◆ DATA PROVIDED
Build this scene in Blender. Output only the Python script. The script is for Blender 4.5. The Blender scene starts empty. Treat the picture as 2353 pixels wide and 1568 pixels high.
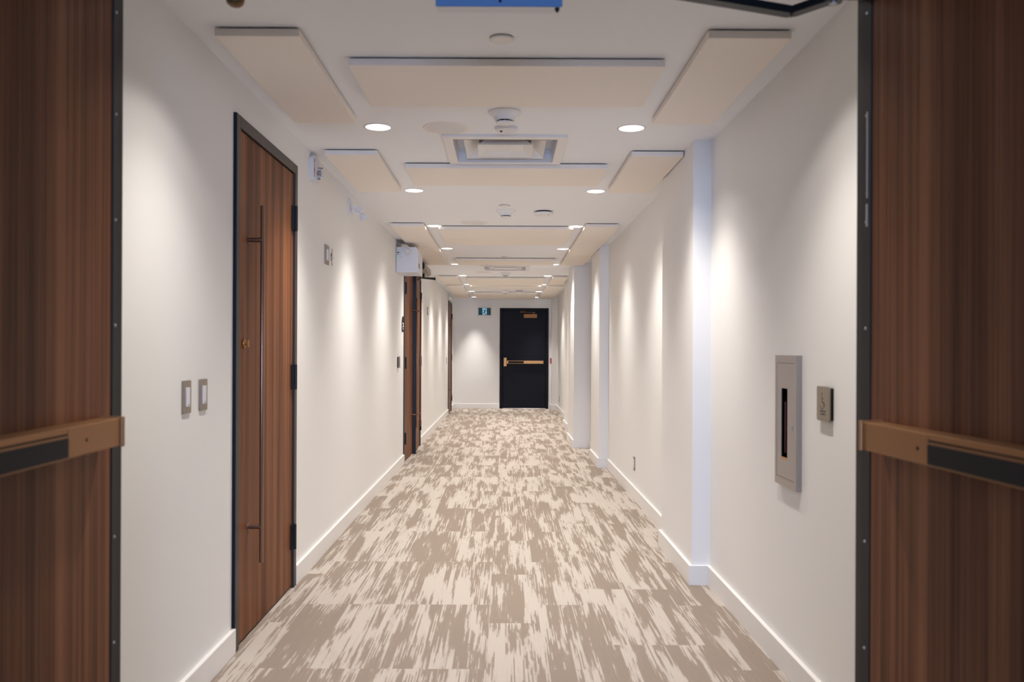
import bpy, bmesh, math
from mathutils import Vector, Matrix

scene = bpy.context.scene
COL = scene.collection
PI = math.pi

# ------------------------------------------------------------------ materials
def srgb(r, g, b):
    def f(c):
        c = c / 255.0
        return c / 12.92 if c <= 0.04045 else ((c + 0.055) / 1.055) ** 2.4
    return (f(r), f(g), f(b), 1.0)

MATS = {}
def mat(name, col, rough=0.6, metal=0.0, spec=0.5, bump=None, emit=None, coat=0.0):
    m = bpy.data.materials.new(name)
    m.use_nodes = True
    nt = m.node_tree
    b = nt.nodes['Principled BSDF']
    b.inputs['Base Color'].default_value = col
    b.inputs['Roughness'].default_value = rough
    b.inputs['Metallic'].default_value = metal
    b.inputs['Specular IOR Level'].default_value = spec
    b.inputs['Coat Weight'].default_value = coat
    if emit:
        b.inputs['Emission Color'].default_value = emit[0]
        b.inputs['Emission Strength'].default_value = emit[1]
    # every material gets a faint surface grain so it is not perfectly flat
    scale, strength = bump if bump else (220.0, 0.02)
    tc = nt.nodes.new('ShaderNodeNewGeometry')
    n = nt.nodes.new('ShaderNodeTexNoise')
    n.inputs['Scale'].default_value = scale
    n.inputs['Detail'].default_value = 2.0
    bp = nt.nodes.new('ShaderNodeBump')
    bp.inputs['Strength'].default_value = strength
    bp.inputs['Distance'].default_value = 0.002
    nt.links.new(tc.outputs['Position'], n.inputs['Vector'])
    nt.links.new(n.outputs['Fac'], bp.inputs['Height'])
    nt.links.new(bp.outputs['Normal'], b.inputs['Normal'])
    MATS[name] = m
    return m

mat('wall_paint', (0.84, 0.83, 0.815, 1), 0.62, bump=(160, 0.05))
mat('dark_lobby_floor', (0.045, 0.043, 0.042, 1), 0.55)  # unseen lobby floor, made dark to cut bounce on the open doors
mat('dark_lobby_shell', (0.10, 0.10, 0.11, 1), 0.7)  # unseen lobby walls and ceiling, darkened so less light bounces onto the doors
mat('ceiling_paint', (0.86, 0.865, 0.89, 1), 0.75, bump=(140, 0.05))
mat('baseboard_paint', (0.84, 0.82, 0.80, 1), 0.40)
mat('panel_fabric', (0.88, 0.81, 0.735, 1), 0.95, spec=0.15, bump=(700, 0.25))
mat('navy_paint', srgb(12, 15, 27), 0.5, spec=0.2)
mat('navy_frame', srgb(9, 10, 17), 0.5, spec=0.2)
mat('bronze_frame', srgb(60, 54, 50), 0.42, 0.3)
mat('black_metal', (0.008, 0.008, 0.009, 1), 0.42, 0.3)
mat('dark_edge', (0.011, 0.011, 0.012, 1), 0.5, 0.0, 0.25)
mat('black_rubber', (0.010, 0.010, 0.011, 1), 0.6, 0.0, 0.2)
mat('old_brass', srgb(104, 76, 44), 0.45, 0.6)
mat('brass', srgb(190, 140, 90), 0.36, 0.9, bump=(300, 0.05))
mat('bronze_bar', srgb(150, 108, 70), 0.48, 0.75, bump=(300, 0.05))
mat('pull_bronze', srgb(138, 110, 94), 0.28, 0.85)
mat('nickel', srgb(150, 140, 128), 0.42, 0.75, bump=(400, 0.08))
mat('steel', srgb(168, 162, 160), 0.38, 0.75, bump=(400, 0.06))
mat('white_plastic', (0.80, 0.79, 0.78, 1), 0.40)
mat('cool_plastic', (0.74, 0.75, 0.80, 1), 0.38)
mat('white_metal', (0.80, 0.78, 0.76, 1), 0.45)
mat('grille_white', (0.82, 0.805, 0.80, 1), 0.7, bump=(1500, 0.6))
mat('beige_trim', (0.82, 0.765, 0.70, 1), 0.6)
mat('white_ink', (0.85, 0.85, 0.85, 1), 0.6)
mat('grey_ink', srgb(90, 78, 72), 0.7)
mat('engraved', srgb(62, 60, 64), 0.7)
mat('red_paint', srgb(170, 18, 34), 0.4)
mat('red_ink', srgb(175, 25, 60), 0.6)
mat('green_led', (0.05, 0.6, 0.12, 1), 0.4, emit=((0.1, 1.0, 0.2, 1), 0.6))
mat('daylight_blue', srgb(78, 112, 150), 0.4)  # bluish daylight reflection put into the bracket front colour
mat('dark_void', (0.004, 0.004, 0.004, 1), 0.6, 0.0, 0.1)
mat('clear_lens', (0.72, 0.72, 0.74, 1), 0.12)
mat('extinguisher_red', srgb(70, 10, 9), 0.4)
mat('yellow_tag', srgb(200, 150, 30), 0.5)
mat('warm_silver', srgb(150, 138, 126), 0.4, 0.5)
mat('sign_green', srgb(2, 52, 50), 0.4, emit=(srgb(0, 62, 60), 0.12))
mat('sign_white', srgb(150, 200, 230), 0.4, emit=(srgb(120, 180, 215), 0.55))
mat('sign_figure', srgb(2, 40, 60), 0.4)
mat('aluminium', srgb(180, 176, 170), 0.35, 0.8)
mat('blue_tape', srgb(15, 19, 36), 0.6, spec=0.2)
mat('lamp_lens', (1, 1, 1, 1), 0.5, emit=((1.0, 0.96, 0.92, 1), 5.0))
MATS['lamp_lens'].cycles.emission_sampling = 'NONE'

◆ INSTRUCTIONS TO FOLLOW
Leave out the pictures and print every line of the data exactly.

◆ RESPONSE BELOW
Build this scene in Blender. Output only the Python script. The script is for Blender 4.5. The Blender scene starts empty. Treat the picture as 2353 pixels wide and 1568 pixels high.
import bpy, bmesh, math
from mathutils import Vector, Matrix

scene = bpy.context.scene
COL = scene.collection
PI = math.pi

# ------------------------------------------------------------------ materials
def srgb(r, g, b):
    def f(c):
        c = c / 255.0
        return c / 12.92 if c <= 0.04045 else ((c + 0.055) / 1.055) ** 2.4
    return (f(r), f(g), f(b), 1.0)

MATS = {}
def mat(name, col, rough=0.6, metal=0.0, spec=0.5, bump=None, emit=None, coat=0.0):
    m = bpy.data.materials.new(name)
    m.use_nodes = True
    nt = m.node_tree
    b = nt.nodes['Principled BSDF']
    b.inputs['Base Color'].default_value = col
    b.inputs['Roughness'].default_value = rough
    b.inputs['Metallic'].default_value = metal
    b.inputs['Specular IOR Level'].default_value = spec
    b.inputs['Coat Weight'].default_value = coat
    if emit:
        b.inputs['Emission Color'].default_value = emit[0]
        b.inputs['Emission Strength'].default_value = emit[1]
    # every material gets a faint surface grain so it is not perfectly flat
    scale, strength = bump if bump else (220.0, 0.02)
    tc = nt.nodes.new('ShaderNodeNewGeometry')
    n = nt.nodes.new('ShaderNodeTexNoise')
    n.inputs['Scale'].default_value = scale
    n.inputs['Detail'].default_value = 2.0
    bp = nt.nodes.new('ShaderNodeBump')
    bp.inputs['Strength'].default_value = strength
    bp.inputs['Distance'].default_value = 0.002
    nt.links.new(tc.outputs['Position'], n.inputs['Vector'])
    nt.links.new(n.outputs['Fac'], bp.inputs['Height'])
    nt.links.new(bp.outputs['Normal'], b.inputs['Normal'])
    MATS[name] = m
    return m

mat('wall_paint', (0.84, 0.83, 0.815, 1), 0.62, bump=(160, 0.05))
mat('dark_lobby_floor', (0.045, 0.043, 0.042, 1), 0.55)  # unseen lobby floor, made dark to cut bounce on the open doors
mat('dark_lobby_shell', (0.10, 0.10, 0.11, 1), 0.7)  # unseen lobby walls and ceiling, darkened so less light bounces onto the doors
mat('ceiling_paint', (0.86, 0.865, 0.89, 1), 0.75, bump=(140, 0.05))
mat('baseboard_paint', (0.84, 0.82, 0.80, 1), 0.40)
mat('panel_fabric', (0.88, 0.81, 0.735, 1), 0.95, spec=0.15, bump=(700, 0.25))
mat('navy_paint', srgb(12, 15, 27), 0.5, spec=0.2)
mat('navy_frame', srgb(9, 10, 17), 0.5, spec=0.2)
mat('bronze_frame', srgb(60, 54, 50), 0.42, 0.3)
mat('black_metal', (0.008, 0.008, 0.009, 1), 0.42, 0.3)
mat('dark_edge', (0.011, 0.011, 0.012, 1), 0.5, 0.0, 0.25)
mat('black_rubber', (0.010, 0.010, 0.011, 1), 0.6, 0.0, 0.2)
mat('old_brass', srgb(104, 76, 44), 0.45, 0.6)
mat('brass', srgb(190, 140, 90), 0.36, 0.9, bump=(300, 0.05))
mat('bronze_bar', srgb(150, 108, 70), 0.48, 0.75, bump=(300, 0.05))
mat('pull_bronze', srgb(138, 110, 94), 0.28, 0.85)
mat('nickel', srgb(150, 140, 128), 0.42, 0.75, bump=(400, 0.08))
mat('steel', srgb(168, 162, 160), 0.38, 0.75, bump=(400, 0.06))
mat('white_plastic', (0.80, 0.79, 0.78, 1), 0.40)
mat('cool_plastic', (0.74, 0.75, 0.80, 1), 0.38)
mat('white_metal', (0.80, 0.78, 0.76, 1), 0.45)
mat('grille_white', (0.82, 0.805, 0.80, 1), 0.7, bump=(1500, 0.6))
mat('beige_trim', (0.82, 0.765, 0.70, 1), 0.6)
mat('white_ink', (0.85, 0.85, 0.85, 1), 0.6)
mat('grey_ink', srgb(90, 78, 72), 0.7)
mat('engraved', srgb(62, 60, 64), 0.7)
mat('red_paint', srgb(170, 18, 34), 0.4)
mat('red_ink', srgb(175, 25, 60), 0.6)
mat('green_led', (0.05, 0.6, 0.12, 1), 0.4, emit=((0.1, 1.0, 0.2, 1), 0.6))
mat('daylight_blue', srgb(78, 112, 150), 0.4)  # bluish daylight reflection put into the bracket front colour
mat('dark_void', (0.004, 0.004, 0.004, 1), 0.6, 0.0, 0.1)
mat('clear_lens', (0.72, 0.72, 0.74, 1), 0.12)
mat('extinguisher_red', srgb(70, 10, 9), 0.4)
mat('yellow_tag', srgb(200, 150, 30), 0.5)
mat('warm_silver', srgb(150, 138, 126), 0.4, 0.5)
mat('sign_green', srgb(2, 52, 50), 0.4, emit=(srgb(0, 62, 60), 0.12))
mat('sign_white', srgb(150, 200, 230), 0.4, emit=(srgb(120, 180, 215), 0.55))
mat('sign_figure', srgb(2, 40, 60), 0.4)
mat('aluminium', srgb(180, 176, 170), 0.35, 0.8)
mat('blue_tape', srgb(15, 19, 36), 0.6, spec=0.2)
mat('lamp_lens', (1, 1, 1, 1), 0.5, emit=((1.0, 0.96, 0.92, 1), 5.0))
MATS['lamp_lens'].cycles.emission_sampling = 'NONE'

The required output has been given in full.